Today is not a silent Sunday as it is 14th of July, Bastille Day in France. A lot of people ask what happens on the 14th of July for our national holiday and how people celebrate it in France. So, here is my take on what happens in France on that day.

Bastille Day traditions

The 14th of July is the national day in France. English speakers refer to it as Bastille day, but the French do not. They simply call it the national day (Fete Nationale) or 14th July (le 14 Juillet). Most people associate the day with the 1789 date when revolutionaries stormed the Bastille in Paris, a symbolic day of the French revolution.
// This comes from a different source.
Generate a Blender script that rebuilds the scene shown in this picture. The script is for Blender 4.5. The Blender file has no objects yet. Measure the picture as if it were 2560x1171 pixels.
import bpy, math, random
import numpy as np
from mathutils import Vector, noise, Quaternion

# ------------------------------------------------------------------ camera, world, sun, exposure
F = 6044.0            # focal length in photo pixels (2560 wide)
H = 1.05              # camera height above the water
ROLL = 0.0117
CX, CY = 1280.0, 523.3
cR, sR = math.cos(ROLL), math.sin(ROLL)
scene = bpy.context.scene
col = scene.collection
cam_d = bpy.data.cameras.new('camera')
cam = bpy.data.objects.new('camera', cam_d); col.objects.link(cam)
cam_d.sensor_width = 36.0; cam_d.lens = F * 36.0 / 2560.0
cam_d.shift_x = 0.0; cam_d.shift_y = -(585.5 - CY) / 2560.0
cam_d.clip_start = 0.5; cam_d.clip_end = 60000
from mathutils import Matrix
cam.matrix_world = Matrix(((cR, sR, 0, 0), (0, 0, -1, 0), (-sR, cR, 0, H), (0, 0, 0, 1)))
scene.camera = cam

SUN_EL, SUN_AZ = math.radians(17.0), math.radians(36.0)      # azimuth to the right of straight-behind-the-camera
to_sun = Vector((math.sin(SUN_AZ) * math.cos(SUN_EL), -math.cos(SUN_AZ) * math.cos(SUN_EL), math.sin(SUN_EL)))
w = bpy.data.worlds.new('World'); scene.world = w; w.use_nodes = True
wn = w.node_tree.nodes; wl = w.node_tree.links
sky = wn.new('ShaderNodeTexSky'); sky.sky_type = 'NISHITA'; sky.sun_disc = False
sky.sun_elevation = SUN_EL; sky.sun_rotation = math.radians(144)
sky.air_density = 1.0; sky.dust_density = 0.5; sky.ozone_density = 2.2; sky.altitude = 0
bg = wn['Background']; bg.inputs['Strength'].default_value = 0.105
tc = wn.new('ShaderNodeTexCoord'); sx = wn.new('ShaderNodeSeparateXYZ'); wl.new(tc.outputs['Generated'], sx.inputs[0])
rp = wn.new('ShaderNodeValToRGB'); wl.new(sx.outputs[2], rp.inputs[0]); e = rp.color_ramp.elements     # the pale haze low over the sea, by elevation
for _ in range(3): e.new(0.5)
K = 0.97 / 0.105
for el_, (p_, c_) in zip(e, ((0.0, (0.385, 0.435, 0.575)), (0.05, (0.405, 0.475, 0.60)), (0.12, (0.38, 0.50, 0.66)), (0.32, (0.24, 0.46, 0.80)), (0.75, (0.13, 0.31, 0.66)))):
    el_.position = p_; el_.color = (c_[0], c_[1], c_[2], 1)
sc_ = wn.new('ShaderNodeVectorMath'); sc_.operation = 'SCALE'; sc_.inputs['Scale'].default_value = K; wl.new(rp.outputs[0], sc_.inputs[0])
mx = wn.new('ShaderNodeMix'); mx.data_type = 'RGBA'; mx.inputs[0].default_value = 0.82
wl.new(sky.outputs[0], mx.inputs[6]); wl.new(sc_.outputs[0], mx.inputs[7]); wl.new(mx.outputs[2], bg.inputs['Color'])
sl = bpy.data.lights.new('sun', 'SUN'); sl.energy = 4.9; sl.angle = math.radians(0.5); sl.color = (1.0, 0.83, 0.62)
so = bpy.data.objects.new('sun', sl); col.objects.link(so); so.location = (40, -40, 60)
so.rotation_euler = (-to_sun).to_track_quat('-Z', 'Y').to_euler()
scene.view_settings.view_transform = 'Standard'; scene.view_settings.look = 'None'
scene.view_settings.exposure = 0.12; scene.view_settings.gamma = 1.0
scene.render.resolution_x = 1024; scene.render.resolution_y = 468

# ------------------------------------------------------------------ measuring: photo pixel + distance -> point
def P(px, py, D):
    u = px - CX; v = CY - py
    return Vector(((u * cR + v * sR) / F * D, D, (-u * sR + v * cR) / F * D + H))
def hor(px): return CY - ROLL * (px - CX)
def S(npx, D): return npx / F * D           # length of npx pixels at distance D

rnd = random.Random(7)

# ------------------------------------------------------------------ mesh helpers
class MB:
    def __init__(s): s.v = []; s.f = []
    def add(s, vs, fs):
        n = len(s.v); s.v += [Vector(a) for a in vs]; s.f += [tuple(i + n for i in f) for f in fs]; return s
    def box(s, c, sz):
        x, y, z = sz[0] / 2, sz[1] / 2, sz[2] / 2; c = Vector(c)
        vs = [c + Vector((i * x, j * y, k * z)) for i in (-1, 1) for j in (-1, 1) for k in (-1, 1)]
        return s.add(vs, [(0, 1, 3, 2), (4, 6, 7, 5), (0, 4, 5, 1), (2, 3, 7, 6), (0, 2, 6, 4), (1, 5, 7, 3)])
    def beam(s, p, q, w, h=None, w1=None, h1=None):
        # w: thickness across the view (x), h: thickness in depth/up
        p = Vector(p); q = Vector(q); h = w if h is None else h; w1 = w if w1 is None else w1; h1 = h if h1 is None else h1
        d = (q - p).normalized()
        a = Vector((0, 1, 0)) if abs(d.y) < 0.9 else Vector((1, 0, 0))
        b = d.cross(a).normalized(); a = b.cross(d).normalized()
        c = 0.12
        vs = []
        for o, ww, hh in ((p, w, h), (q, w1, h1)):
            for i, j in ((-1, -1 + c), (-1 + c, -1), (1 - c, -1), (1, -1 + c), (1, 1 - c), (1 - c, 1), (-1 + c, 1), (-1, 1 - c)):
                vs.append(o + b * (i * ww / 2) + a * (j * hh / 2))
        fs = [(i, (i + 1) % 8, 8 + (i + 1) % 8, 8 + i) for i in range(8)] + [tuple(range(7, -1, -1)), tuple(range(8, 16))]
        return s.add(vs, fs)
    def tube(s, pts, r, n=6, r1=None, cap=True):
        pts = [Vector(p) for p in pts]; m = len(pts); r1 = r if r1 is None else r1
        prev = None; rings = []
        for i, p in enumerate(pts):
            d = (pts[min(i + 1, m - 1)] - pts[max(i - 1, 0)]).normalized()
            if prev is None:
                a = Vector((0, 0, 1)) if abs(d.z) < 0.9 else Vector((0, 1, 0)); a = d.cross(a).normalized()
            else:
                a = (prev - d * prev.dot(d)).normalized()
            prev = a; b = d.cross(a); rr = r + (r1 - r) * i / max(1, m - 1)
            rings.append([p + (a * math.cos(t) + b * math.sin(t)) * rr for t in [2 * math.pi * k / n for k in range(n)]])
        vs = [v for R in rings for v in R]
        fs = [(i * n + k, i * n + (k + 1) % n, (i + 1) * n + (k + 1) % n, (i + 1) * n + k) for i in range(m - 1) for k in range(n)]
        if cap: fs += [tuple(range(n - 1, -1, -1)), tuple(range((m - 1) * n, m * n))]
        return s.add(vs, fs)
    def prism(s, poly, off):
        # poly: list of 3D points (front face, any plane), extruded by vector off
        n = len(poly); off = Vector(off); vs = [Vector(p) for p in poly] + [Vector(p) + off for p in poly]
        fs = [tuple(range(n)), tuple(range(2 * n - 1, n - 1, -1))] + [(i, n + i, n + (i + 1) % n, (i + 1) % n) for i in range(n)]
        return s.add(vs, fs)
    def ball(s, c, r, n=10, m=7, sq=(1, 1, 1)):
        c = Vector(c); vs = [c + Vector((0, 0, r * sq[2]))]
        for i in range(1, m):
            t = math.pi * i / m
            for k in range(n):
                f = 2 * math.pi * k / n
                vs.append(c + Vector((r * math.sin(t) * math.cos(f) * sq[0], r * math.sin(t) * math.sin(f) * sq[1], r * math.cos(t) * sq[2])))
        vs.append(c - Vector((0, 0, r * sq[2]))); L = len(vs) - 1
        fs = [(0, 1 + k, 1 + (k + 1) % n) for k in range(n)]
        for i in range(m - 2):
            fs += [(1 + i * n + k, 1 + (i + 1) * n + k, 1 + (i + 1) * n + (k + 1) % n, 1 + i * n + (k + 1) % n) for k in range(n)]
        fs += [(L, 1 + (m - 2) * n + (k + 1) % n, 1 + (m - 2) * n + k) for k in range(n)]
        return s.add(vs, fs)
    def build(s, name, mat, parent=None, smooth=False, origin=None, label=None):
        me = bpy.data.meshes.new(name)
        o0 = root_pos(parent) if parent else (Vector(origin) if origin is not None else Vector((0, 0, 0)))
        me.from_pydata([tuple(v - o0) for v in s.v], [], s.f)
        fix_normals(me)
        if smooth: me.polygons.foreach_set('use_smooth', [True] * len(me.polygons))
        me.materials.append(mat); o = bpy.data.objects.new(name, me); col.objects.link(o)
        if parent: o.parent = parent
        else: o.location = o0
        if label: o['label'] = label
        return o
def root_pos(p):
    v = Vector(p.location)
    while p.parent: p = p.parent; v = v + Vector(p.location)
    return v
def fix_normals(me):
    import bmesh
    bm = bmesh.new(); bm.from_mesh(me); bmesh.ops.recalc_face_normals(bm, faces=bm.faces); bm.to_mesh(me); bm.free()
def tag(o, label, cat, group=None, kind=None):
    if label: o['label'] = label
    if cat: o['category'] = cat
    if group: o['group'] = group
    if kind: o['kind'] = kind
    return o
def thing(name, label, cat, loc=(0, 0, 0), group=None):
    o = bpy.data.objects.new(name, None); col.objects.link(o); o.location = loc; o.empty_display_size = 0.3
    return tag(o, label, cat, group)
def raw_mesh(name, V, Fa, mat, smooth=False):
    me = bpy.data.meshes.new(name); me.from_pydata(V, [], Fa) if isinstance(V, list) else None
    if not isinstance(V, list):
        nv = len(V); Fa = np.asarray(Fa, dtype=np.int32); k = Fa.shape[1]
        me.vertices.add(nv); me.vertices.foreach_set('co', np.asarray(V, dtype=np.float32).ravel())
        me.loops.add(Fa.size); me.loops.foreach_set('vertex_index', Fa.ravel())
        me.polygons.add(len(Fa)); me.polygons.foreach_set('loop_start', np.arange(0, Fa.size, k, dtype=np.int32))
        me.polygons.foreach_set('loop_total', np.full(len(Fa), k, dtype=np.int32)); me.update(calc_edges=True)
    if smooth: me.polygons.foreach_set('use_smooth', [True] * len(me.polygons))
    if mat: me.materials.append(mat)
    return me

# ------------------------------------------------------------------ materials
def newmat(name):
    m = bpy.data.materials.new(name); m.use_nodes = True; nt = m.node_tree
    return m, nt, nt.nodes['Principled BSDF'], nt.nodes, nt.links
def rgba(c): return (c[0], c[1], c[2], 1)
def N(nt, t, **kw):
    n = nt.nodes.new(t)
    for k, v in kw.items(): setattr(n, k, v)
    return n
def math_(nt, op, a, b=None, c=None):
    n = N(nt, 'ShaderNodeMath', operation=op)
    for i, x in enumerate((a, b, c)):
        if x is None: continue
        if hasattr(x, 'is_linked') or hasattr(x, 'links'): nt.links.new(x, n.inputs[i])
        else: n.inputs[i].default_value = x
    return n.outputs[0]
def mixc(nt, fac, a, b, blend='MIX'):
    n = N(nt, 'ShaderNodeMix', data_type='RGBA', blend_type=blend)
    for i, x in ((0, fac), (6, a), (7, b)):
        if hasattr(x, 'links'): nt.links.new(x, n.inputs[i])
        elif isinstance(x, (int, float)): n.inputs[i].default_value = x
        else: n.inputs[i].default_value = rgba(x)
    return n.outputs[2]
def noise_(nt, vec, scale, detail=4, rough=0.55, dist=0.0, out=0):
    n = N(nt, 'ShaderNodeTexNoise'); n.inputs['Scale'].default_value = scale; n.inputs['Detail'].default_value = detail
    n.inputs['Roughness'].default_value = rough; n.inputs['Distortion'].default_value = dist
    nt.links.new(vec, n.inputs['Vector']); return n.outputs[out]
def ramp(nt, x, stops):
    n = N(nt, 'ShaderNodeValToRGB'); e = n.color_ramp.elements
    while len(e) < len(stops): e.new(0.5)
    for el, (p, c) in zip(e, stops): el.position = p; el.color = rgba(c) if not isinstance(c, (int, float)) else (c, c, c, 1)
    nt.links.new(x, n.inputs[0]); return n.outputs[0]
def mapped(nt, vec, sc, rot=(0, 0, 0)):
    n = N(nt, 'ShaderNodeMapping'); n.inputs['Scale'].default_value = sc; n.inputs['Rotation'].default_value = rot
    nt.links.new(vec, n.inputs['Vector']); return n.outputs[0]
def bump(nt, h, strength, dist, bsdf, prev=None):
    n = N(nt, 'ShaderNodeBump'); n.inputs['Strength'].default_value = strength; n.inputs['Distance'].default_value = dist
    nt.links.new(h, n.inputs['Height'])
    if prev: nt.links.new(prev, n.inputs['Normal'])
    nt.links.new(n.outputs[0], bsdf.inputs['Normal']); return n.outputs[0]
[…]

But the date actually marks the Fete de la federation (1790): a huge feast and official event to celebrate the establishment of the constitutional monarchy in France. It is a symbol of the uprising of the modern nation and of the reconciliation of all the French inside the constitutional monarchy which preceded the First Republic during the French Revolution.

14 Juillet 2012, Paris - Wikipedia Commons

On a national level, there are several traditions.
In the morning, there is a huge military parade in Paris. Troops from all sections of the French military parade on the Champs-Elysées. Here you can see pictures of the 2013 one.
The President of France usually gives a lengthy interview to the press after attending the parade.
Not the most exciting day, so far, I think.

For the average French, the 14th of July marks the beginning of the holidays. A lot of people are on holidays between now and the middle of August. Paris slowly empties itself and the beaches of the south coast fill up.
Most  larger towns and cities organise a 'bal populaire' in the evening followed by fireworks. This is what the 14th of July is about for most people. I certainly remember evenings spent dancing and watching fireworks. For me the day does not carry any kind of special meaning as, on a local basis, celebrations are quite low key. It is a day of holiday where families may meet up for a big meal (as only the French can do): cousins run around together for that one day in the year while adults sit at the lunch table for about 6 hours.

Family bastille Day

So far, LJ has experienced one typical 14th of July, last year with her cousin (but no 6-hour meal). They both loved the dancing. But she was scared of the fireworks and refused to watch (she was 2).